BOE Governor Carney joins Xi, Pope and Musk to fight global warming
September 30, 2015 3:11 PM   Subscribe

Breaking the Tragedy of the Horizon – climate change and financial stability: Bank of England Governor Mark Carney warns investors face 'huge' climate change losses - "The Financial Stability Board, an international body monitoring the global financial system that Mr Carney chairs, may recommend G20 countries make it easier for investors to compare the 'carbon intensity' of different assets."
A wholesale reassessment of prospects, especially if it were to occur suddenly, could potentially destabilise markets, spark a pro-cyclical crystallisation of losses and a persistent tightening of financial conditions. In other words, an abrupt resolution of the tragedy of horizons is in itself a financial stability risk.
also btw...
posted by kliuless (9 comments total) 14 users marked this as a favorite
 
Please let us be waking up fast, please let us be waking up fast, please let us be waking up fast...
posted by Reverend John at 3:20 PM on September 30, 2015 [1 favorite]


So Mark Carney is saying that fossil fuel industries could face enormous losses, not from the effects of climate change itself, but instead from future laws and popular trends that seek to lower emissions. If decarbonization (or carbon taxes) become a thing worldwide, it could make the stock of oil companies "radioactive" due to the added cost of all those emissions that they suddenly have to pay, and the lack of future revenue when fossil fuel reserves still in the ground become too expensive to extract.
posted by Kevin Street at 4:24 PM on September 30, 2015


Fantastic, I'd like to see a recompensation fund driven by cap & trade or carbon taxes as a point in future International free trade agreements. A financial lever could put action within a current political cycle.
posted by BrotherCaine at 4:29 PM on September 30, 2015


Does the Bank of England have any formal connection to the UK government? If so, I'd expect a job opening there soon. I know that no Federal Reserve bigwig would be caught dead making a statement like that, except as part of a resignation announcement.
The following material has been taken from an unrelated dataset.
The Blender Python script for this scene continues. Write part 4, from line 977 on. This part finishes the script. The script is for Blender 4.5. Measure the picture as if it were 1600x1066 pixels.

I've suspected there is a formula written on a chalkboard at the boardroom of every Big Oil company with the legend "when X/Y*Z=100, sell all stock". But more recently, it seems as if they may have developed long-term plans to make Environmental Disaster profitable... to paraphrase a Seinfeld character, "Climate Change is real, and it's SPECTACULAR!"
posted by oneswellfoop at 4:44 PM on September 30, 2015


Does the Bank of England have any formal connection to the UK government?
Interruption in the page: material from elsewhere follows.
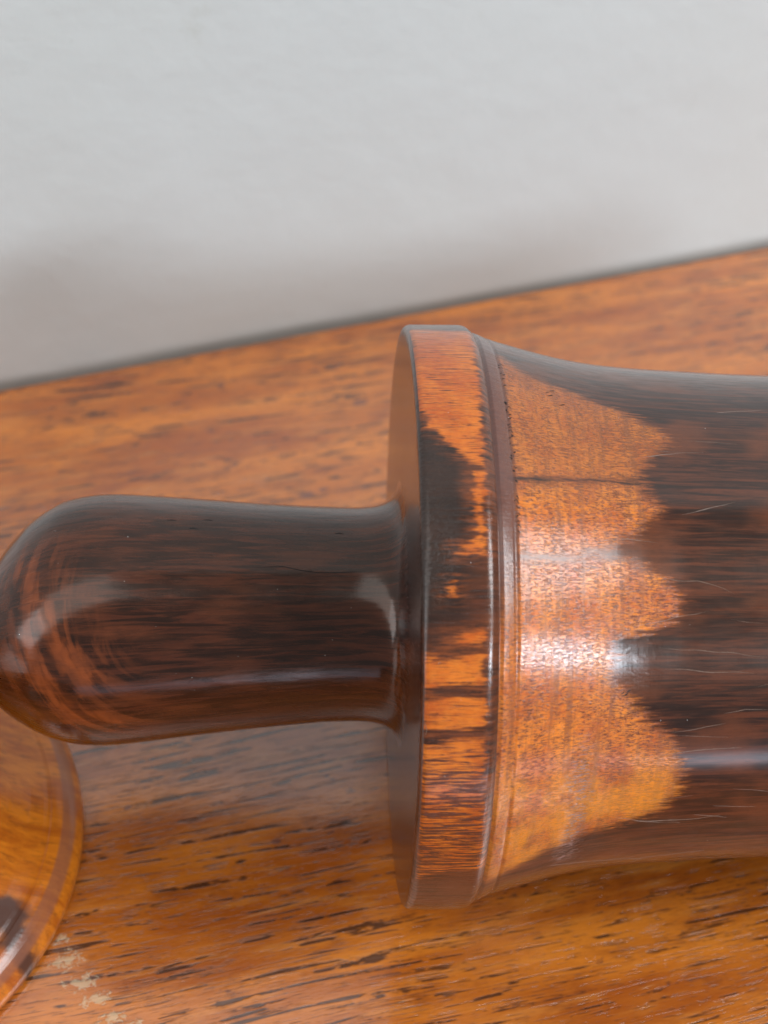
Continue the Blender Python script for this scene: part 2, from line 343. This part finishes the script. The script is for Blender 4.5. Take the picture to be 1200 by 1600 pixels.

yes! the BOE is the world's second oldest central bank in existence (after sweden's riksbank ;) "It was established to act as the English Government's banker, and is still the banker for the Government of the United Kingdom."

carney, fwiw, was hired in 2013 from the bank of canada, in part to clean house because canadian banks were better regulated and UK banks weren't...
posted by kliuless at 5:04 PM on September 30, 2015 [2 favorites]


Great post. Nice to see some positive news about the ongoing climate clusterfuck.
posted by AdamCSnider at 7:00 PM on September 30, 2015


I find it completely terrifying that politicians, big corporations, and powerful people like Carney are banging the drum. It signals to me that shit has hit the fan, forcefully and in great volume.
posted by five fresh fish at 4:21 AM on October 1, 2015


Five fresh fish, I knew the shot was hitting the fan when I saw this speech last year. It broke my heart to see this man stand up in front of the world and beg for the wealthy to recognize the humanity in the people who will disproportionately suffer the brunt of climate change
posted by thebotanyofsouls at 9:05 AM on October 1, 2015


I think the Davos people (ie: the world's technocrats, but not necessarily the politicians) have mostly come to accept that a tremendous shift from the carbon economy to renewables has to happen. For them it's still tomorrow's problem, but that's an improvement from thinking it was the next generation's problem, or not acknowledging climate change at all.